Not a traffic problem.
Not a creative problem.
Not a budget problem.
You have a response problem.
I’ve seen stores spend $15k, $20k, even $40k a month on ads… then take 45 minutes to respond to a high-intent lead.
That’s not a marketing issue.
That’s a control issue.
Most operators think growth comes from more leads.
More traffic.
More budget.
More campaigns.
The uncomfortable truth
More isn’t better.
If you can’t respond fast and consistently to the leads you already have, buying more just amplifies the leak.
Imagine pouring water into a bucket with a crack in the bottom. The solution isn’t more water. It’s fixing the crack.
Today’s buyer typically submits 3–5 inquiries within minutes.
The first response becomes the reference point
The first store to acknowledge, establish ownership, and set the next step becomes the reference point.
Everyone else is compared.
Or ignored.
When it feels like the lead was “worked”
This is where it gets dangerous: internally, it looks like motion happened.
- It was assigned
- A note was logged
- Someone said they called
But if the customer heard from someone else first, you were never really in the deal.

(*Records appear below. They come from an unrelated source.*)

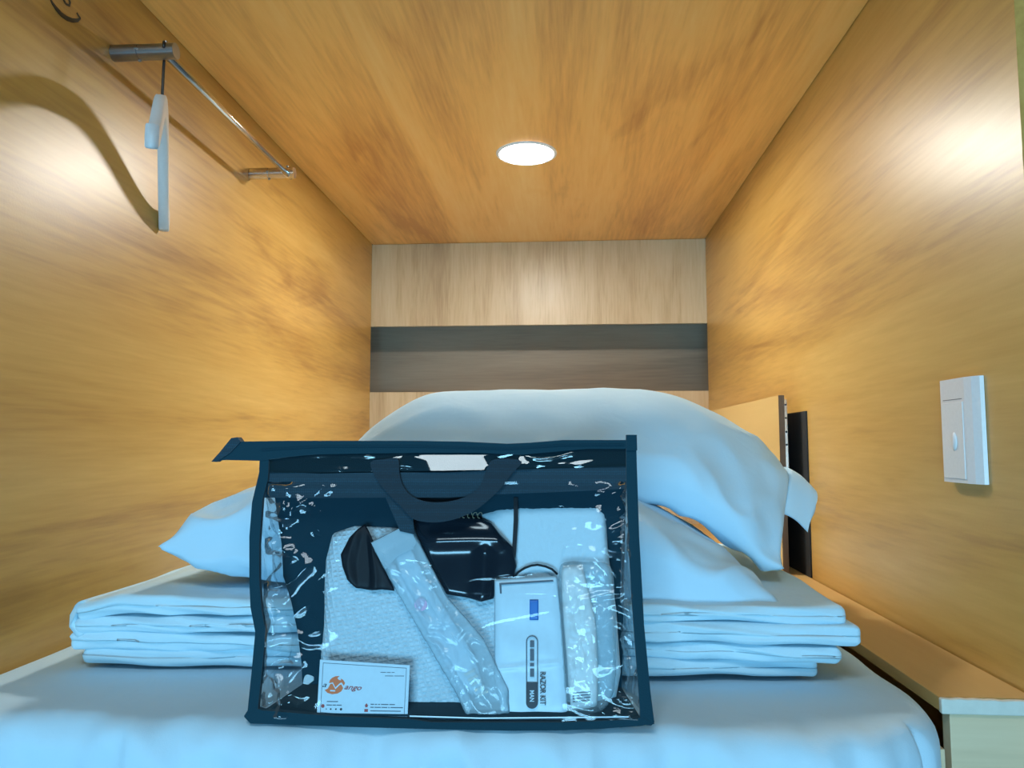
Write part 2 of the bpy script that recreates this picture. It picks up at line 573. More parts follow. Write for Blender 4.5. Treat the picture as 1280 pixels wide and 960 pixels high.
# ------------------------------------------------------------------ pillows
def pillow_mesh(place, up_t, dn_t, ex, nu=96, nv=72, seed=1.0, crease=.006):
    """place(u, v) -> (mid-surface point, up vector); thickness swells from the seam"""
    V, F = [], []
    ids = {}

    def th(u, v):
        a = max(0.0, 1 - abs(u) ** 3.2); b = max(0.0, 1 - abs(v) ** 2.8)
        return (a * b) ** ex

    def P(i, j, s):
        u, v = -1 + 2 * i / nu, -1 + 2 * j / nv
        u, v = math.sin(u * math.pi / 2) * .5 + u * .5, math.sin(v * math.pi / 2) * .5 + v * .5
        pu = u * (1 - .055 * (1 - v * v) * abs(u) ** 3)
        pv = v * (1 - .07 * (1 - u * u) * abs(v) ** 3)
        t = th(u, v) * (up_t if s > 0 else dn_t)
        p, up = place(pu, pv, s * t)
        corner = abs(u) ** 2 * abs(v) ** 1.2 + .5 * abs(u) ** 5 + .35 * abs(v) ** 5
        w = crease * (ridge(nz(u * 4.5 + seed, v * 3.5, s * .7 + seed)) - .45) * (.25 + 1.6 * corner) * min(1, t / .02)
        w += crease * .6 * nz(u * 3 + seed, v * 3, s)
        return Vector(p) + Vector(up) * (s * t + w * s)
    for s in (1, -1):
        for i in range(nu + 1):
            for j in range(nv + 1):
                border = i in (0, nu) or j in (0, nv)
                key = (i, j, 0 if border else s)
                if key not in ids:
                    ids[key] = len(V)
                    V.append(P(i, j, s))
    for s in (1, -1):
        for i in range(nu):
            for j in range(nv):
                q = []
                for (a, b) in ((i, j), (i + 1, j), (i + 1, j + 1), (i, j + 1)):
                    bd = a in (0, nu) or b in (0, nv)
                    q.append(ids[(a, b, 0 if bd else s)])
                F.append(tuple(q if s > 0 else reversed(q)))
    return V, F


ZQ = ZBED + .092


def place_low(u, v, t):
    x = -.132 + .408 * u
    y = 1.232 + .250 * v
    z = ZQ + .066
    r = sm(.20, 1.0, u)
    z -= .074 * r
    z -= .030 * sm(-.1, .7, v) * (1 - .5 * abs(u))
    return (x, y, z), ((0, -.12 - .10 * sm(0, -1, v), .98) if t > 0 else (0, .62 * sm(.3, -.9, v), .84))


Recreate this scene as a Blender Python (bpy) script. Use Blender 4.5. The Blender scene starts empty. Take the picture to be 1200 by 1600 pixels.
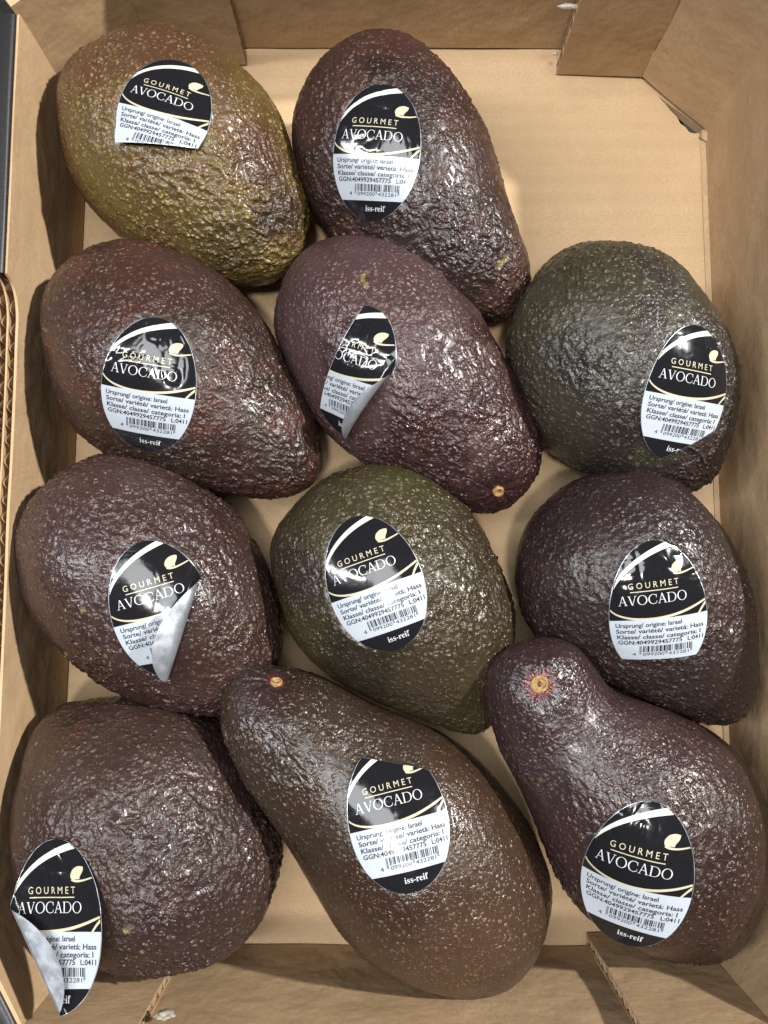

More traffic won’t fix that.
More budget won’t fix that.
Better creative won’t fix that.
Control fixes what marketing can’t
Enforced speed will.
Clear ownership will.
Visibility into who responded — and when — will.
CTA
Serious question for operators:
If I doubled your inbound tomorrow, would your conversion rate go up?
Or would your response time quietly go down?
That answer tells you whether you need more marketing… or more control.